WHAT IS EXPECTED
Of all the lines in the material, how many contain the word "part"? State the number alone.

RECORDED INFORMATION
** BEGIN **

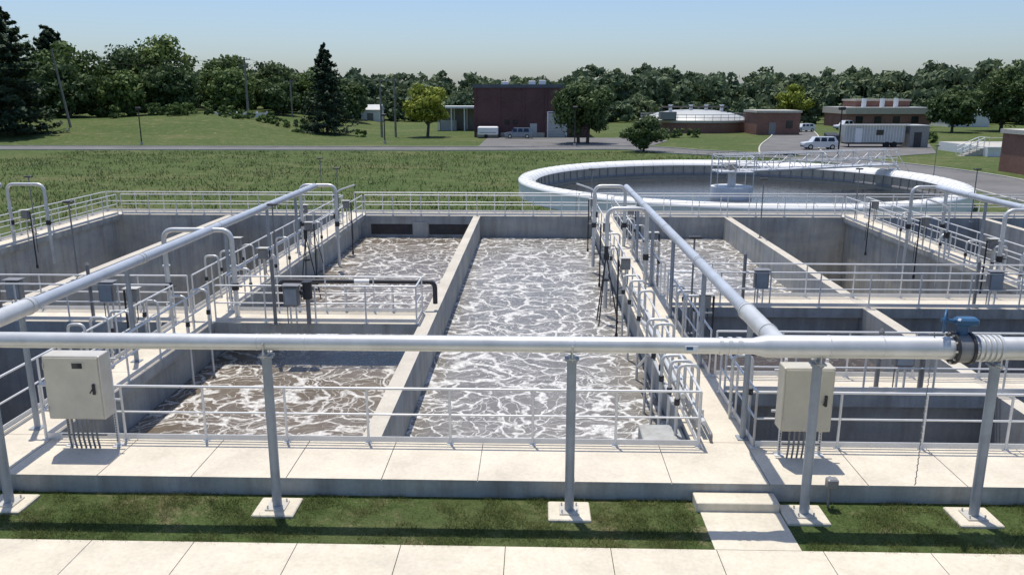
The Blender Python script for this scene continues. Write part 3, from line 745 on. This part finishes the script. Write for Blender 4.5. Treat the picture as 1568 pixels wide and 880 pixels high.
part(p,'walls',lambda mb:(mb.box(39.8,47.5,149,158,g-.2,2.9,'brick','roof'),mb.box(39.6,47.7,148.8,158.2,2.9,3.3,'kerb'),mb.box(42,43.2,148.94,148.99,g,1.2,'midg'),mb.box(45,46.2,148.94,148.99,.2,1.5,'glass')))
p=empty('brick_building')
def f(mb):
    mb.box(68,86,182,196,g-.2,1.9,'brick'); mb.box(67.6,86.4,181.6,196.4,1.9,3.3,'beige','tin')
    mb.box(72,84,188,196,3.3,4.6,'brick'); mb.box(71.8,84.2,187.8,196.2,4.6,5.0,'beige')
    for x in (70,74,78,82): mb.box(x,x+1.5,181.93,181.99,0,1.4,'glass')
    for x in (73,77,80): mb.cyl((x,186,3.3),(x,186,5.2),.5,'white',12)
part(p,'walls',f)
p=empty('white_building')
part(p,'walls',lambda mb:(mb.box(92,101,186,194,g,2.6,'white'),mb.add([(91.7,185.7,2.6),(101.3,185.7,2.6),(101.3,190,3.8),(91.7,190,3.8),(91.7,194.3,2.6),(101.3,194.3,2.6)],[(0,1,2,3),(3,2,5,4),(0,3,4),(1,5,2)],'tin'),mb.box(94,96,185.93,185.99,0,1.4,'glass')))
p=empty('brick_pump_house')
def f(mb):
    ox=4.0
    mb.box(40.9+ox,53+ox,70.5,80,g-.2,2.6,'brick','roof'); mb.box(40.7+ox,53.2+ox,70.3,80.2,2.6,3.0,'kerb'); mb.box(40.85+ox,53.05+ox,70.46,70.499,g-.1,g+.3,'kerb')
    for x in (42.0+ox,45+ox,48+ox):
        mb.box(x,x+1.3,70.44,70.49,g+.5,1.3,'glass')
        vs=[(x+.65+.65*math.cos(a),70.44,1.3+.65*math.sin(a)) for a in np.linspace(0,math.pi,12)]; mb.add(vs,[tuple(range(11,-1,-1))],'glass')
        vs=[]
        for a in np.linspace(0,math.pi,13): vs+=[(x+.65+.66*math.cos(a),70.42,1.3+.66*math.sin(a)),(x+.65+.9*math.cos(a),70.42,1.3+.9*math.sin(a))]
        mb.add(vs,[(2*i,2*i+1,2*i+3,2*i+2) for i in range(12)],'kerb'); mb.box(x-.1,x+1.4,70.38,70.439,g+.35,g+.5,'kerb')
        mb.box(x+.62,x+.68,70.42,70.439,g+.5,1.9,'white'); mb.box(x,x+1.3,70.41,70.419,.3,.36,'white')
part(p,'walls',f)
mb=MB()
mb.bbox(42.8,51.0,114.5,117,-.35,2.1,'tin',.06)
for i in range(20): mb.box(42.95+i*.4,43.0+i*.4,114.47,114.51,-.25,2.0,'white')
mb.box(44.2,45.1,114.44,114.468,-.3,1.6,'white'); mb.box(47,48,114.44,114.468,.7,1.4,'glass')
for x in (48.6,49.6): mb.cyl((x,114.5,-.6),(x,114.9,-.6),.42,'tyre',14)
mb.box(43.2,50.8,114.7,116.8,-.55,-.35,'dark'); mb.cyl((43.6,115,-1),(43.6,115,-.4),.08,'dark')
mb.box(42.4,51.5,114.2,114.5,2.1,2.2,'white')
mb.build('office_trailer')
mb=MB(); mb.bbox(51.4,54.0,114,118,-1.0,1.9,'midg',.05); mb.box(51.3,54.1,113.9,118.1,1.9,2.05,'tin'); mb.box(52,53,113.96,113.995,-.9,1.1,'dark'); mb.build('equipment_shed')
def dumpster(x,y):
    mb=MB(); mb.add([(x,y,-.9),(x+1.4,y,-.9),(x+1.6,y,.6),(x-.1,y,.6),(x,y+1.4,-.9),(x+1.4,y+1.4,-.9),(x+1.6,y+1.4,.9),(x-.1,y+1.4,.9)],[(0,1,2,3),(5,4,7,6),(1,5,6,2),(4,0,3,7),(3,2,6,7)],'dark')
    mb.box(x-.15,x+1.65,y-.06,y+.0,.5,.62,'midg'); 
    for a in (.2,1.2): mb.cyl((x+a,y-.02,-.92),(x+a,y+.1,-.92),.09,'tyre',8)
    mb.build('dumpster')
dumpster(41.0,116)
def car(name,x,y,L,H,k,pickup=False,rot=0):
    z=float(gz(x,y))+.05; Wd=1.8
    body=[(0,.3),(0,.75),(.02,.9),(.2,1.0),(.95,1.02),(1.0,.85),(1.0,.35),(.97,.3)]
    cab=[(.22,1.0),(.32,H),(.88 if not pickup else .6,H),(.96 if not pickup else .68,1.01)]
    mb=MB()
    def ext(pr,w,k,inset=0):
        n=len(pr); vs=[(a*L,-w/2,b) for a,b in pr]+[(a*L,w/2,b) for a,b in pr]
        for i in range(n):
            if inset and pr[i][1]>1.1:
                vs[i]=(vs[i][0],-w/2+inset,vs[i][2]); vs[n+i]=(vs[n+i][0],w/2-inset,vs[n+i][2])
        mb.add(vs,[tuple(range(n)),tuple(range(2*n-1,n-1,-1))]+[(i,n+i,n+(i+1)%n,(i+1)%n) for i in range(n)],k)
    ext(body,Wd,k); ext(cab,Wd-.1,k,.16)
    for s in (-1,1):
        def W_(a,b,h0=1.06,h1=H-.1):
            y0=s*(Wd/2-.045); y1=s*(Wd/2-.045-.13)
            mb.add([(a*L,y0,h0),(b*L,y0,h0),((b-.015)*L,y1,h1),((a+.03)*L,y1,h1)],[(0,1,2,3)],'glass')
        W_(.27,.44);W_(.46,.64 if not pickup else .62)
        if not pickup: W_(.66,.86)
        for wx in (.18,.8):
            mb.cyl((wx*L,s*(Wd/2-.2),.34),(wx*L,s*(Wd/2+.02),.34),.34,'tyre',16); mb.cyl((wx*L,s*(Wd/2+.01),.34),(wx*L,s*(Wd/2+.035),.34),.2,'steel',12)
        mb.box(-.01*L,.02*L,s*.75-.12,s*.75+.12,.68,.82,'white'); mb.box(.985*L,1.005*L,s*.78-.1,s*.78+.1,.7,.9,'dark')
    mb.box(-.03,.02,-.8,.8,.35,.5,'dark'); mb.box(L-.01,L+.04,-.8,.8,.35,.5,'dark')
    o=mb.build(name); o.location=(x,y,z); o.rotation_euler=(0,0,rot)
car('parked_car',-5.0,136,4.6,1.7,'cars'); car('parked_car',35.6,110,4.6,1.65,'carb'); car('parked_pickup_truck',61.5,170,5.5,1.85,'carb',True,.3); car('parked_car',50,160,4.5,1.55,'carb',False,.4)
mb=MB(); mb.bbox(-9.6,-6.2,136.5,138.5,-.5,.9,'white',.15); mb.cyl((-8.2,136.5,-.66),(-8.2,136.75,-.66),.33,'tyre',12); mb.box(-6.2,-5.2,137.4,137.6,-.6,-.5,'dark'); mb.box(-9.3,-6.5,136.47,136.5,-.1,0,'midg'); mb.build('enclosed_trailer')
def upole(x,y,h,lean=0,arms=1,r=.16,k='wood'):
    z=float(gz(x,y)); mb=MB(); mb.cyl((x,y,z-.2),(x+lean,y,z+h),r,k,8,r*.65)
    for i in range(arms):
        zz=z+h-.5-i*1.2; t=(zz-z)/h; xx=x+lean*t
        mb.box(xx-1.2,xx+1.2,y-.18,y-.06,zz,zz+.13,k)
        for q in (-1.1,-.5,.5,1.1): mb.cyl((xx+q,y-.12,zz+.13),(xx+q,y-.12,zz+.35),.05,'midg',6)
    mb.build('utility_pole'); return (x+lean,y,z+h)
A=[upole(-77.5,135,12.5,-1.6,0,.22),upole(-55.5,158,11,0,2,.26),upole(-50.5,170,7.5,0,1,.2),upole(-26.3,140,9.8,0,1,.22),upole(-23.9,140,9.8,0,1,.2)]
mb=MB()
for a,b in ((0,1),(1,3)):
    for dz in (0,-.9):
        pa=Vector(A[a]);pb=Vector(A[b]); mb.sweep([pa.lerp(pb,t)+Vector((0,0,dz-4*1.2*t*(1-t))) for t in np.linspace(0,1,12)],.028,'dark',4,False)
pa=Vector(A[0]);pb=Vector((-140,118,12)); mb.sweep([pa.lerp(pb,t)+Vector((0,0,-4*1.2*t*(1-t))) for t in np.linspace(0,1,12)],.028,'dark',4,False)
mb.build('power_lines')
def lamp(x,y,h):
    z=float(gz(x,y)); mb=MB(); mb.cyl((x,y,z),(x,y,z+h),.1,'dark',8,.07); mb.bbox(x-.35,x+.35,y-.25,y+.25,z+h,z+h+.35,'dark',.06); mb.cyl((x,y,z),(x,y,z+.4),.2,'kerb',10); mb.build('street_lamp')
lamp(-57.5,118,5.0); lamp(5.6,116,5.2); lamp(33.8,92,5.5); lamp(-22.5,122,4)
mb=MB(); mb.box(-62,-52,158,158.4,1.4,2.6,'white')
for i in range(6): mb.box(-62+i*2,-61.8+i*2,157.9,158.5,1.0,2.9,'white')
mb.build('low_fence')
# ------------------------------------------------------------ world, sun, camera
sv=Vector((-.10,.23,1)).normalized(); el=math.asin(sv.z); az=math.atan2(sv.x,sv.y)
w=bpy.data.worlds.new('World'); S.world=w; w.use_nodes=True; nt=w.node_tree; nt.nodes.clear()
sky=nt.nodes.new('ShaderNodeTexSky'); sky.sky_type='NISHITA'; sky.sun_disc=False; sky.sun_elevation=el; sky.sun_rotation=az
sky.air_density=1.0; sky.dust_density=1.3; sky.ozone_density=2.6
bg=nt.nodes.new('ShaderNodeBackground'); bg.inputs[1].default_value=.125; ow=nt.nodes.new('ShaderNodeOutputWorld')
tint=mix(nt,1.0,sky.outputs[0],(.92,1.0,1.15),'MULTIPLY')
nt.links.new(tint,bg.inputs[0]); nt.links.new(bg.outputs[0],ow.inputs[0])
l=bpy.data.lights.new('sun','SUN'); l.energy=4.3; l.angle=R(.53); l.color=(1,.95,.87)
lo=bpy.data.objects.new('sun',l); S.collection.objects.link(lo); lo.rotation_euler=sv.to_track_quat('Z','Y').to_euler()
cd=bpy.data.cameras.new('camera'); cd.sensor_width=36; cd.lens=1235/1568*36; cd.clip_end=6000; cd.clip_start=.1
co=bpy.data.objects.new('camera',cd); S.collection.objects.link(co); co.location=(0,0,6.3); co.rotation_euler=(R(90-13.52),0,R(1.62)); S.camera=co
S.view_settings.view_transform='Standard'; S.view_settings.look='None'; S.view_settings.exposure=0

** END **

ANSWER TO THE EXERCISE
5